Однажды, когда он шел в институт и заговорил по своему обыкновению с детьми, один симпатичный малыш, осмелев, спросил:

— Дедушка, а у вас брови настоящие?

Глеб Максимилианович засмеялся, с трудом уже наклонился и дал пощупать малышу свои удивительно пышные, кустистые седые брови Деда Мороза. Он все-таки немного расстроился. Дедушка, конечно. Дедушка без внучат.

Сразу после войны в десятой и одиннадцатой книжках «Нового мира» за 1945 года попалась Глебу Максимилиановичу на глаза повесть Татьяны Логуновой «В лесах Смоленщины». Повесть потрясла его.
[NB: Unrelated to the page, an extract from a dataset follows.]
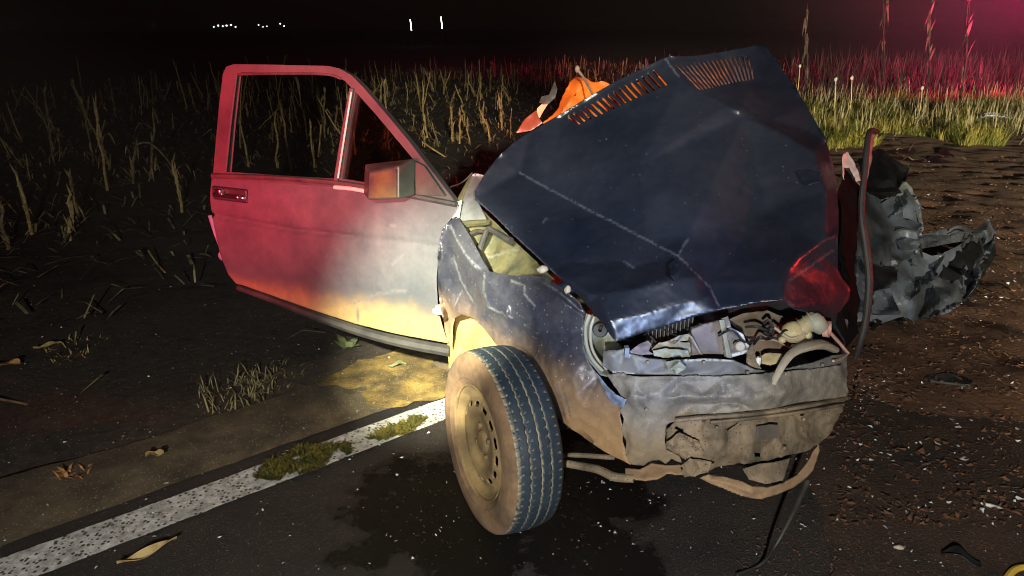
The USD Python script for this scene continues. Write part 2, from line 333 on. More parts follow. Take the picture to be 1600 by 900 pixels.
orange = M('orange_plastic', (.80, .16, .012), (.95, .24, .02), 6, .5, dust=(.35, .1, .03), dustamt=.2, bump=.1, transl=.4)
salmon = M('salmon_plastic', (.75, .25, .12), (.85, .35, .2), 8, .5)
debris_mat = M('crumpled_grey_metal', (.014, .017, .022), (.105, .125, .16), 3, .27, dust=(.05, .04, .03), dustamt=.3, dscale=7, bump=.15, lo=.40, hi=.62)  # noise patches put bluish highlights and dark gaps into the base colour
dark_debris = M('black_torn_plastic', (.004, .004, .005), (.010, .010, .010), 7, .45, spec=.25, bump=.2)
soil = M('dark_soil', (.010, .007, .0045), (.030, .020, .013), 2.2, .95, dust=(.11, .08, .05), dustamt=.25, dscale=18, speck=(.3, .27, .2), sscale=60, sth=.16, bump=.8, bscale=35)
red_soil = M('spilled_red_soil', (.075, .031, .014), (.15, .066, .03), 2.5, .92, dust=(.16, .085, .045), dustamt=.2, dscale=22, bump=.8, bscale=35)
asphalt = M('asphalt', (.013, .013, .0128), (.027, .0245, .022), 1.6, .55, dust=(.075, .05, .03), dustamt=.24, dscale=2.6, speck=(.22, .21, .19), sscale=150, sth=.22, bump=.9, bscale=160, wet=[(-.22, 2.08, .42), (.16, 2.25, .42), (.24, 1.82, .28), (-.1, 1.72, .16)])
shoulder_dust = M('shoulder_gravel', (.09, .072, .04), (.17, .13, .07), 5, .92, dust=(.03, .022, .015), dustamt=.5, dscale=9, speck=(.35, .33, .28), sscale=110, sth=.22, bump=.6, bscale=150)  # gravel dust; its ochre also carries the yellow of the torch
linem = M('worn_road_paint', (.60, .60, .55), (.8, .8, .76), 11, .7, speck=(.07, .065, .05), sscale=75, sth=.42, spk=.60, dust=(.12, .11, .085), dustamt=.5, dscale=34, bump=.3, bscale=200)
oil = M('oily_stain', (.008, .008, .0075), (.014, .013, .012), 5, .10, dust=(.05, .035, .022), dustamt=.15, dscale=6, bump=.12, bscale=60)
straw = M('dry_straw', (.42, .30, .09), (.66, .50, .20), 30, .8, transl=.15)
straw_dark = M('weathered_straw', (.14, .105, .05), (.28, .22, .11), 20, .85)
leaf_dry = M('dry_leaf', (.32, .22, .07), (.56, .42, .18), 20, .8, transl=.25)
litter = M('leaf_litter', (.05, .04, .018), (.34, .27, .13), 9, .9)
grass = M('verge_grass', (.10, .125, .015), (.42, .34, .07), 2.2, .7, transl=.35)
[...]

Героиня комсомольского подполья, партизанка, расстрелянная фашистами (пуля прошла через рот, вышла через шею), выжила и написала книгу о пережитом, о том, как рейдом она прошла с отрядом через немецкие тылы, сея панику среди гитлеровцев, творя народный суд. Глеб Максимилианович узнал откуда-то, что Логунова поступила в Московский университет на исторический факультет и живет в общежитии.

Он разыскал ее, послал за ней машину, свой роскошный «ЗИС-110», Логунова пришла в большом овчинном тулупе, явно ей не по размеру, волнистые волосы по плечам, румянец. А уже майор, инвалид войны, тяжелая контузия, многочисленные ранения. Глеб Максимилианович с восхищением смотрел на нее, обрушился с расспросами о ее жизни, об учебе в университете. Логунсза рассказывала долго. Было видно, что ей здесь нравится. Ей нравился восторженный Глеб Максимилианович, окружавшие его люди, ученая атмосфера кабинета. Глеб Максимилианович решил показать ей достопримечательности квартиры:

— На этом кресле не раз сидел Ленин.

— Здесь создавались документы ГОЭЛРО.

Он показывал ей маску Ильича, сделанную Меркуровым, письма вождя, портреты известных людей с автографами, картины знаменитых художников.

— Все, что есть в этой квартире, ваше, — сказал он неожиданно. Он не бросал слов на ветер. Кржижановский решил удочерить отважную партизанку, но этого тогда никто не понял.

Много часов проговорили они в тот день. Когда Таня ушла, Глеб Максимилианович попросил Зинаиду Павловну купить ей одежду, все необходимое. Зинаиде Павловне Таня тоже необычайно понравилась, и вскоре девушка стала частым гостем Кржижановских, близким и любимым. Отца ее повесили фашисты, мать убили, никого не осталось у Логуновой, и Глеб Максимилианович после долгих разговоров с Зинаидой Павловной предложил Татьяне:

— Хотим с Зинаидой Павловной тебя удочерить… Как смотришь?

Таня растерялась, покраснела, ничего не сказала, быстро ушла. Кржижановские были растеряны: неужели обидели? Оказывается, да. Потом Логунова постаралась сказать Кржижановским это таким образом, чтобы, в свою очередь, не обидеть их. Они, конечно, расстроились. Глебу Максимилиановичу приходилось теперь «ловчить»: как уговорить Таню переехать в комнату, которую удалось ему для нее выхлопотать как для инвалида, героя войны? Как заставить принять в подарок нехитрую мебель, все необходимое для самостоятельной жизни? Таня по-прежнему почти все время проводила у Кржижановских.

После смерти Зинаиды Павловны дом опустел. Глеб Максимилианович занялся непривычными заботами — надо заказать памятник, надгробие для Зинаиды Павловны. Кому? Как это делается? Он ничего не знал.

В это время в академический санаторий «Узкое», где он лечился, шофер доставил новое действующее лицо последних лет жизни Кржижановского — скульптора Кенига. Кениг лепил Плеханова, и художественный совет потребовал, чтобы кто-нибудь из лично знавших Плеханова людей подтвердил портретное сходство. Таких людей оставалось уже очень немного. Павел Кениг, сорокалетний скульптор, имел для академического санатория весьма вольный вид, не говоря уже о том, что голову Плеханова он нес в перекинутом за спину мешке. Анатолий, шофер, боялся, что Кржижановский его выставит. Глеб Максимилианович, напротив, принял Кенига очень любезно, долго рассматривал его работу.